We flopped back onto the boat around 5:00, just as the sun was beginning to get low in the sky. We cleaned up and stowed our gear, then relocated to the front of the upper deck. Tired, sated, at more at peace than I think I have ever been, I reveled in the beautiful sunset and warm, gentle breezes, and gentle, rocking waves of the ocean as we motored back to the pier. There was an unspoken camaraderie among the divers on the ship, whether they be American, Canadian, French, Russian, Chinese, Thai, British, Australian, or German.

It was fully dark by the time we returned to the pier. We hopped on our respective shuttles and I was dropped off at the hotel around 7:30. That night, the resort’s buffet was having a Grilled Meat extravaganza, so I stuffed myself on grilled chicken and beef tenderloin. Afterward, I walked back to the tailor’s shop for the fitting of my shirts and slacks. Finally, I ended the evening in the resort’s Andaman lounge, listening to a talented musical trio and sipping on cocktails for about an hour before returning to the room and passing out.
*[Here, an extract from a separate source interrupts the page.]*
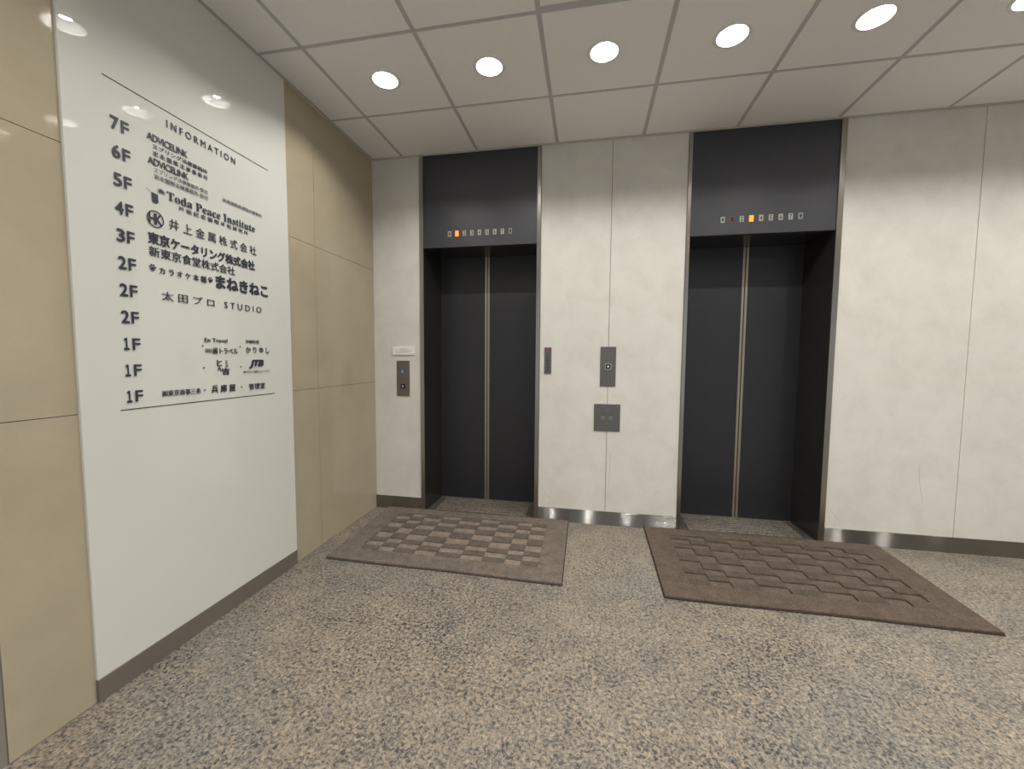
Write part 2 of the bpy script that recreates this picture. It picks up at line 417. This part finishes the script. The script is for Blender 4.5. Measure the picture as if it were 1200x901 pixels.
# ------------------------------------------------------------------ elevators
def elevator(e, label, lit, dim):
    a1, a2, a3, a4, bl, br = (e[k] for k in ('a1', 'a2', 'a3', 'a4', 'bl', 'br'))
    t = empty('elevator', ((a1 + a4) / 2, 0, 0)); prop(t, label, 'elevator', 'pair of black elevators')
    # door frame edges: slim steel strips from floor to ceiling
    box('edge_strip', (a1, -.010, 0), (a2, .012, H - .005), STEEL_V, t, .001)
    box('edge_strip', (a3, -.010, 0), (a4, .012, H - .005), STEEL_V, t, .001)
    # transom with its underside
    tr = box('transom', (a2, -.002, TH), (a3, .030, H - .004), BLACK_TRANSOM, t, .001)
    box('soffit', (a2, .030, TH + .0005), (a3, REC, TH + .03), BLACK_JAMB, t)
    # splayed jambs
    for (f0, f1, k0, k1) in ((a1 + .002, a2, a1 + .002, bl), (a4 - .002, a3, a4 - .002, br)):
        P = [(f0, .0, 0), (f1, .0, 0), (k1, REC, 0), (k0, REC, 0)]
        P += [(p[0], p[1], TH + .001) for p in P]
        poly('jamb', P, [(0, 1, 2, 3), (4, 5, 6, 7), (0, 1, 5, 4), (1, 2, 6, 5), (2, 3, 7, 6), (3, 0, 4, 7)], BLACK_JAMB, t)
    mid = e['mid']
    for s in (0, 1):
        x0, x1 = (bl - .01, mid - .0025) if s == 0 else (mid + .0025, br + .01)
        d = box('door_panel', (x0, REC, .006), (x1, REC + .03, TH + .02), BLACK_DOOR, t, .0008)
        if s == 0: box('meeting_strip', (x1 - .018, REC - .004, .006), (x1, REC + .001, TH), STEEL_GAP, d, .0008)
        else: box('meeting_strip', (x0, REC - .004, .006), (x0 + .018, REC + .001, TH), STEEL_GAP, d, .0008)
        # small guide shoe glint near the foot of the door
        cx = (x0 + x1) / 2 + (.03 if s == 0 else -.06)
    # shaft behind, so that no light passes the door gap
    box('shaft_back', (a1, REC + .032, 0), (a4, REC + .06, 2.9), SLAB, t)
    # granite threshold with cut grooves
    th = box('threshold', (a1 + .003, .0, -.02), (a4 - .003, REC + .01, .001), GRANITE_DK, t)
    bm = bmesh.new(); off = world_off(th)
    for k in range(7):
        y = .035 + k * .045
        for q in bm_box(bm, (a2 + .07, y, .001), (a3 - .07, y + .030, .0050)): q.co -= off
    finish('grip_rib', bm, GRANITE_RIB, th)['kind'] = 'stuff'
    box('sill', (bl - .002, REC - .012, .0), (br + .002, REC + .03, .005), STEEL_GAP, t)
    # floor indicator: nine little lenses on the transom
    for k, ch in enumerate(['▼', '1', '2', '3', '4', '5', '6', '7', '▲']):
        cx = e['i0'] + (e['i1'] - e['i0']) * k / 8; cz = 2.1835
        mm = LENS_ON if k == lit else (LENS_DIM if k == dim else (LENS_GREEN if k == 8 else LENS_OFF))
        ln = box('indicator_lens', (cx - .013, -.0045, cz - .020), (cx + .013, -.002, cz + .020), mm, t, .0006)
        if k == lit: ln['label'] = 'orange glowing floor indicator lens'
        hh = .012 if k in (0, 8) else .014
        ww = .008 if k in (0, 8) else .0062
        if ch in '▼▲':
            s_ = 1 if ch == '▲' else -1
            pts = [(cx - .010, cz - .000 * s_), (cx + .010, cz - .000 * s_), (cx, cz + s_ * .014)]
            pts2 = [(cx - .010, cz), (cx, cz + s_ * .015), (cx + .010, cz), (cx + .0045, cz), (cx + .0045, cz - s_ * .013), (cx - .0045, cz - s_ * .013), (cx - .0045, cz)]
            extrude_outline('arrow', pts2, lambda u, v, h: (u, -.0045 - h, v), .0008, BLACK, ln)
        else:
            text('numeral', ch, (cx - ww, cz - hh, cx + ww, cz + hh), 'back', .0045, NUMERAL_ON if k == lit else BLACK, ln, .02, thick=.0008)
    return t
STEEL_GAP = mat('door_edge_brass_steel', (.38, .34, .26), .36, .85)
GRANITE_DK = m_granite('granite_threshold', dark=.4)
GRANITE_RIB = m_granite('granite_rib', dark=.9)
E1['mid'] = .8530; E2['mid'] = 2.8546
E1['i0'], E1['i1'] = .640, 1.1138; E2['i0'], E2['i1'] = 2.5814, 3.0561
elevator(E1, 'black two-leaf elevator entrance nearer the tiled wall, indicator glowing at 1', 1, -1)
elevator(E2, 'black two-leaf elevator entrance on the right, indicator glowing at 3', 3, 1)

# ------------------------------------------------------------------ button plates and small signs on the back wall
def arrow_pts(cx, cz, s):
    return [(cx - s, cz + .1 * s), (cx, cz + s), (cx + s, cz + .1 * s), (cx + .35 * s, cz + .1 * s), (cx + .35 * s, cz - s), (cx - .35 * s, cz - s), (cx - .35 * s, cz + .1 * s)]
tb3 = lambda d: (lambda u, v, h: (u, -d - h, v))
t = empty('call_button_plate', (.248, 0, .929)); prop(t, 'tall steel call plate with blue wheelchair button, left of the left elevator', 'button panel')
box('plate', (.1926, -.006, .929), (.303, 0, 1.2115), STEEL_WARM, t, .0015)
b1 = box('wheelchair_button', (.2290, -.0105, 1.1115), (.2655, -.006, 1.148), BLUE, t, .001); b1['label'] = 'blue button with a white wheelchair sign'
# wheelchair mark: head, back, seat, footrest, wheel arc
cx, cz = .2445, 1.129
bm = bmesh.new(); off = world_off(b1)
def bar(bm, p, q, w_, y0=-.0114, y1=-.0104):
    p = Vector(p); q = Vector(q); d = (q - p).normalized(); nn = Vector((-d.y, d.x)) * w_ / 2
    c4 = [p + nn, p - nn, q - nn, q + nn]; vs = [bm.verts.new(Vector((c.x, y, c.y)) - off) for y in (y0, y1) for c in c4]
    for f in ((0, 1, 2, 3), (7, 6, 5, 4), (0, 4, 5, 1), (1, 5, 6, 2), (2, 6, 7, 3), (3, 7, 4, 0)): bm.faces.new([vs[i] for i in f])
bar(bm, (cx - .001, cz + .008), (cx, cz - .002), .0028); bar(bm, (cx, cz - .002), (cx + .007, cz - .002), .0026)
bar(bm, (cx + .007, cz - .002), (cx + .010, cz - .010), .0026); bar(bm, (cx + .010, cz - .010), (cx + .013, cz - .009), .0024)
bar(bm, (cx - .003, cz + .011), (cx + .001, cz + .011), .004)
aa = [(cx + .001 + .0085 * math.cos(math.radians(d)), cz - .006 + .0085 * math.sin(math.radians(d))) for d in range(120, 361, 30)]
for p, q in zip(aa, aa[1:]): bar(bm, p, q, .0022)
finish('wheelchair_mark', bm, WMARK, b1)
b2 = box('up_button', (.2290, -.0105, .989), (.2650, -.006, 1.026), NAVY, t, .001); b2['label'] = 'black button with an up arrow'
extrude_outline('arrow', arrow_pts(.247, 1.0075, .009), tb3(.0105), .0006, WMARK, b2)

t = empty('call_button_plate', (1.845, 0, 1.038)); prop(t, 'dark steel call plate with one up button, above the square key plate', 'button panel')
box('plate', (1.7895, -.006, 1.038), (1.9000, 0, 1.3255), STEEL_DARK, t, .0015)
rim = box('button_rim', (1.8235, -.0085, 1.1600), (1.8670, -.006, 1.2040), CHROME, t, .001)
bb = box('up_button', (1.8275, -.0125, 1.1640), (1.8630, -.0085, 1.2000), NAVY, t, .001)
extrude_outline('arrow', arrow_pts(1.8455, 1.182, .009), tb3(.0125), .0006, WMARK, bb)

t = empty('key_switch_plate', (1.845, 0, .7075)); prop(t, 'square dark steel plate with two round key switches, below the call plate', 'key switch plate')
box('plate', (1.7520, -.006, .7075), (1.9385, 0, .9070), STEEL_DARK, t, .0015)
for kx in (1.8170, 1.8735):
    bm = bmesh.new()
    bmesh.ops.create_cone(bm, cap_ends=True, segments=24, radius1=.0125, radius2=.0115, depth=.004, matrix=Matrix.Translation(Vector((kx, -.008, .8060)) - world_off(t)) @ Matrix.Rotation(math.pi / 2, 4, 'X'))
    ks = finish('key_switch', bm, CHROME, t)
    bm = bmesh.new()
    bmesh.ops.create_cone(bm, cap_ends=True, segments=20, radius1=.0085, radius2=.0085, depth=.002, matrix=Matrix.Translation(Vector((kx, -.0108, .8060)) - world_off(t)) @ Matrix.Rotation(math.pi / 2, 4, 'X'))
    finish('key_barrel', bm, NAVY, ks)
    box('key_slot', (kx - .0012, -.0126, .800), (kx + .0012, -.0118, .812), CHROME, ks)
    text('lettering', '運転' if kx < 1.84 else '休止', (kx - .010, .8235, kx + .010, .8315), 'back', .006, INK, t, .01, thick=.0004)
for z in (.862, .772):
    bm = bmesh.new()
    bmesh.ops.create_cone(bm, cap_ends=True, segments=12, radius1=.003, radius2=.0026, depth=.0016, matrix=Matrix.Translation(Vector((1.846, -.0068, z)) - world_off(t)) @ Matrix.Rotation(math.pi / 2, 4, 'X'))
    finish('screw', bm, CHROME, t)

t = empty('notice_strip', (1.406, 0, 1.123)); prop(t, 'narrow vertical grey notice strip with red and dark characters, right of the left elevator', 'sign')
box('plate', (1.3795, -.005, 1.123), (1.4325, 0, 1.3200), STEEL_DARK, t, .001)
text('lettering', '禁煙', (1.3900, 1.2915, 1.4220, 1.3050), 'back', .005, RED, t, .02, thick=.0005)['label'] = 'red characters at the top of the strip'
for k, ch in enumerate('火災時使用禁'):
    zc = 1.271 - k * .0245
    text('lettering', ch, (1.3965, zc - .0095, 1.4155, zc + .0095), 'back', .005, INK, t, .02, thick=.0005)

t = empty('notice_plate', (.2535, 0, 1.257)); prop(t, 'small white notice plate above the blue wheelchair button plate', 'sign')
box('plate', (.1605, -.009, 1.2585), (.3465, 0, 1.3215), WHITE, t, .001)
text('lettering', 'お 知 ら せ', (.226, 1.2975, .292, 1.309), 'back', .009, INKGREY, t, .0, thick=.0004)
text('lettering', 'エレベーターのご利用は 静かにお願いします', (.186, 1.2865, .325, 1.2935), 'back', .009, INKGREY, t, .01, thick=.0004)
text('lettering', 'お体の不自由な方は専用ボタンを', (.186, 1.2745, .310, 1.2815), 'back', .009, INKGREY, t, .0, thick=.0004)

# ------------------------------------------------------------------ sign board on the left wall
BX = .010
bd = empty('sign_board', (0, (BY0 + BY1) / 2, .0845)); prop(bd, 'tall white glass directory board headed INFORMATION with floors 7F to 1F', 'sign board')
box('glass_panel', (-.004, BY0, .0845), (BX, BY1, H - .005), BOARD, bd, .0012)
box('rule_line', (BX, -1.8385, 2.2225), (BX + .0016, -1.0880, 2.2255), INK, bd)
box('rule_line', (BX, -1.8385, 1.0365), (BX + .0016, -1.0900, 1.0395), INK, bd)
LX = BX + .0022
def L(s, y0, y1, z0, z1, bold=0, m=INK, shear=0, label=None, name='lettering', spacing=1.0):
    return text(name, s, (y0, z0, y1, z1), 'left', LX, m, bd, bold, shear, label=label, spacing=spacing)
for k, s in enumerate(['7F', '6F', '5F', '4F', '3F', '2F', '2F', '2F', '1F', '1F', '1F']):
    zb = 2.0520 - k * .0987
    if s == '1F':
        L('１', -1.8170, -1.8010, zb, zb + .042, .030); L('F', -1.7880, -1.7625, zb, zb + .042, .012)
    else:
        L(s[0], -1.8205, -1.7960, zb, zb + .044, .022); L('F', -1.7870, -1.7625, zb, zb + .043, .012)
L('I N F O R M A T I O N', -1.620, -1.296, 2.160, 2.189, .006, label='title lettering')
for z in (2.0775, 1.9865): L('ADVICELINK', -1.699, -1.537, z, z + .0265, .010, spacing=.9)
L('スプリング法律事務所', -1.679, -1.447, 2.0500, 2.0685, .006)
L('岩 永 国 際 法 律 事 務 所', -1.679, -1.447, 2.0225, 2.0420, .006)
L('スプリング法律事務所 受付', -1.679, -1.449, 1.9605, 1.9785, .012)
L('岩永国際法律事務所 受付', -1.679, -1.449, 1.9350, 1.9540, .012)
L('飯島国際商標特許事務所', -1.374, -1.143, 1.9600, 1.9775, .010)
SER = {c: chr(0x1D400 + ord(c) - 65) if c.isupper() else chr(0x1D41A + ord(c) - 97) for c in 'TodaPeaceInstitute'}
L(''.join(SER.get(c, c) for c in 'Toda Peace Institute'), -1.632, -1.190, 1.8710, 1.9060, .0)
L('戸 田 記 念 国 際 平 和 研 究 所', -1.586, -1.234, 1.8450, 1.8640, .004)
L('井 上 金 属 株 式 会 社', -1.628, -1.186, 1.7560, 1.8000, .0)
L('東京ケータリング株式会社', -1.713, -1.200, 1.6790, 1.7230, .030)
L('新東京食堂株式会社', -1.712, -1.321, 1.6290, 1.6690, .006)
L('カ ラ オ ケ 本 舗', -1.676, -1.474, 1.5665, 1.5945, .012)
L('まねきねこ', -1.424, -1.120, 1.5550, 1.6110, .040)
L('太 田 プ ロ', -1.672, -1.438, 1.4640, 1.5000, .0)
L('S T U D I O', -1.386, -1.165, 1.4660, 1.4960, .0)
L('En Travel', -1.494, -1.378, 1.3025, 1.3210, .008)
L('㈱', -1.494, -1.460, 1.2540, 1.2740, .01, INKGREY)
L('縁トラベル', -1.456, -1.322, 1.2490, 1.2790, .008)
L('沖縄料理', -1.274, -1.188, 1.3050, 1.3225, .0)
L('か り ゆ し', -1.272, -1.122, 1.2560, 1.2870, .014)
L('と', -1.439, -1.413, 1.1940, 1.2210, .03, name='logo')
L('ん', -1.436, -1.409, 1.1700, 1.1970, .02, name='logo')
L('吉', -1.411, -1.373, 1.1520, 1.1830, .03, name='logo')
for k, ch in enumerate('とんき'): L(ch, -1.392, -1.379, 1.2110 - k * .0115, 1.2205 - k * .0115, .01, name='logo')
L('JTB', -1.247, -1.166, 1.1800, 1.2195, .060, shear=.18, name='logo', label='heavy slanted three-letter mark', spacing=.86)
L('旅のサロン銀座ジェイアクア', -1.292, -1.125, 1.1560, 1.1680, .0, INKGREY)
L('㈱東京商事三条', -1.690, -1.522, 1.0740, 1.0990, .004)
L('兵 庫 屋', -1.470, -1.343, 1.0710, 1.1050, .018)
L('管理室', -1.262, -1.158, 1.0705, 1.1010, .006)
def disc(name, y, z, r, seg=12, parent=bd, m=INK, sy=1.0):
    return extrude_outline(name, [(y + sy * r * math.cos(2 * math.pi * i / seg), z + r * math.sin(2 * math.pi * i / seg)) for i in range(seg)], lambda u, v, h: (LX + h, u, v), .0012, m, parent)
for y, z in [(-1.505, 1.2850), (-1.306, 1.2865), (-1.5035, 1.1872), (-1.3065, 1.1875), (-1.504, 1.0878), (-1.3065, 1.0884)]: disc('dot', y, z, .0034)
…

It is hard for me, even weeks later, to adequately express what a life-altering experience my SCUBA trip had been. As mentioned a few posts ago, diving was the main reason I had chosen to come to Thailand in the first place. I had been certain I’d be able to do it, and certain that I’d love it. But there was something so disconnected and peaceful about spending an hour sixty feet under the surface of the ocean. The rhythmic sounds of air hissing through the regulator or bubbling up toward the surface was almost like a heartbeat. The visual spectacle of such a foreign world was entrancing. And the unified respect to that world shown by each varied and unique person who undertook the hobby was inspiring.

I expect I imbued this SCUBA trip with a level of significance that perhaps many others don’t. (What? Me?) Diving is something I had always wanted to do. But it was also something that had seemed out of reach. Or had faded into the background. It was the sort of thing that other, more adventurous, more fit people did. It wasn’t something I did.

But I did it. And I loved it. And I realized less than two minutes into my first dive that I would be diving as long as my body and mind would permit me to do so. It’s rare that I take up a new hobby and feel so completely and utterly at home as I did with this one. Of all of the new experiences I had on this trip, not least of which was simply going on the trip in the first place, the time I spent under the waves was the one that had the greatest impact on me. It was my church, my holy of holies. And I plan to worship there a lot more often.